Vía mail recibí este articulo que comparto con ustedes; retrata un momento vivido en la ciudad y que es narrado de manera muy particular por su autor Fernando Araújo Vélez
Silbaban bajito y cantaban en voz alta las últimas tonadas de Daniel Santos, “vengo a decirle adiós a los muchachos, porque pronto me voy para la guerra…”. Caminaban bamboleándose de un lado para otro, como si llevaran una canción de Dámaso Pérez Prado metida entre los huesos. Eran morenos en su mayoría. Gente caribe. Flacos, altos, vestidos de colores fuertes y cuadros gigantescos, pantalones estrechos, zapatos de tacón alto, preferiblemente con hebilla. Idolatraban a Robert Mitchum, pues sabían que Mitchum, uno de los actores más importantes de aquellos tiempos, un westactor, había sido detenido en Estados Unidos por fumar marihuana. Iban peluqueados a ras, al modo de los “yunrá”, como los definía un juez en la Barranquilla del año de 1953. “Yunrá, sí, que viene de la frase en inglés you are right”. Soñaban con viajar a La Habana y entreverarse con los intelectuales cubanos y hablaban con swing, golpeándose las manos. Decían jermu en vez de mujer, nabue en lugar de buena, llamaban colino al que se iniciaba en la marihuana y bonche a la hermandad de los marihuaneros.

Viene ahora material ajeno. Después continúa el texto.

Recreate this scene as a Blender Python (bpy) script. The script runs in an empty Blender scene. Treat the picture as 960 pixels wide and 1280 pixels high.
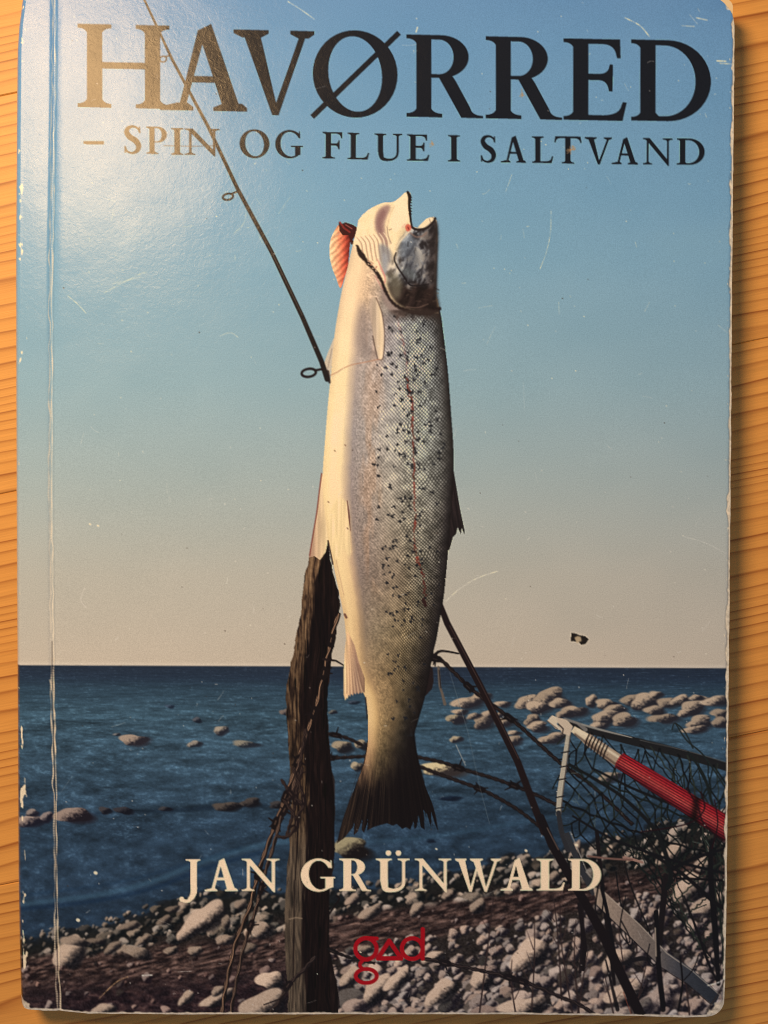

Eran eso, la hermandad de los marihuaneros. En sus palabras, el bonche que bailaba alrededor de una chicharra para terminar sus juergas afinándose con un rubio americano. En términos del juez, un grupo de desocupados que se reunía a fumar marihuana con sus funestas consecuencias. “Por lo general, el marihuanero va a la Plaza del Cementerio Universal y se come dos o tres platos de mondongo. Da alucinaciones, produce estadios de grandeza y desdoblamiento de la personalidad. Pero el marihuanero no es sujeto que se cree Napoleón o Bolívar. Esos no son sus héroes, sino Joe Louis, Jorge Negrete, Tarzán o Supermán. Se ha dado el caso de que un ‘engrifado’ se le arroje a un automóvil, creyéndose Supermán, y con fuerza suficiente para levantarlo en vilo, como aparece en las tiras cómicas. Otro, en Cartagena, en la época de la “suba” de los tiburones, se lanzó a luchar, cuchillo en mano, contra uno de éstos y la tintorera que lo acompañaba, y desde luego pereció en la contienda”.
La cofradía de la marihuana, expendedores y fumadores, fue perseguida con ahínco en los primeros años 50. Incluso, en Barranquilla, según reportes de la época, el gobierno creó un juzgado especial para investigarla, combatirla y juzgarla. Barranquilla, decía Antolín Díaz, uno de los cronistas de la época, era “considerada el centro matriz donde actúan los grandes maestros del terrible vicio”, un vicio que, según las pesquisas del juez competente, procedía de la región de Valledupar, en el entonces departamento del Magdalena. “De Valledupar —explicaba el juez—, la marihuana es traída a Barranquilla en calidad de contrabando por intermedio de las lanchas que cubren el trayecto entre Ciénaga y la capital del Atlántico”. Llegaba en baúles de doble fondo, en las llantas de las bicicletas y los automóviles, o como “encomiendas” transportadas por ingenuos pasajeros, y se distribuía en El Boliche, la Zona Negra y el Barrio Chino, en callejuelas y plazas oscuras que, indefectiblemente, terminaban cada madrugada como escenarios de brutales combates.
Uno de los episodios más trágicos de la historia de Barranquilla, ocurrido en los años 20, había sido ocasionado por dos marihuaneros, recordaban las autoridades en el 54. “En ese caño (Larguero de Brito) —explicaba el juez de la estación de marihuana—, incendiose la lancha ‘Cecilia’ en las primeras horas de la madrugada y perecieron ahogadas 64 personas, entre niños y adultos. Esas escenas aún se recuerdan en Barranquilla”. Luego de encontradas versiones, y de más de 20 años, los investigadores determinaron la causa de la tragedia. Aquella sentencia, y el auge de la “cannabis indica” en la Costa Atlántica, llevaron a los legisladores a emitir el decreto 1851 de 1951, que asimilaba a quien cultivara marihuana, la expendiera, usara o indujera a otro a consumirla, con los “malvivientes”, un estado antisocial previsto en la Ley Lleras de aquellos años “sobre vagancia, ratería y malvivencia”, como lo explicaba en El Espectador Antolín Díaz. Dos años más tarde, el gobierno creó el juzgado especial contra la marihuana. Aquel fue el comienzo de una guerra que 60 años después aún no termina y que ha dejado cientos de miles de cadáveres.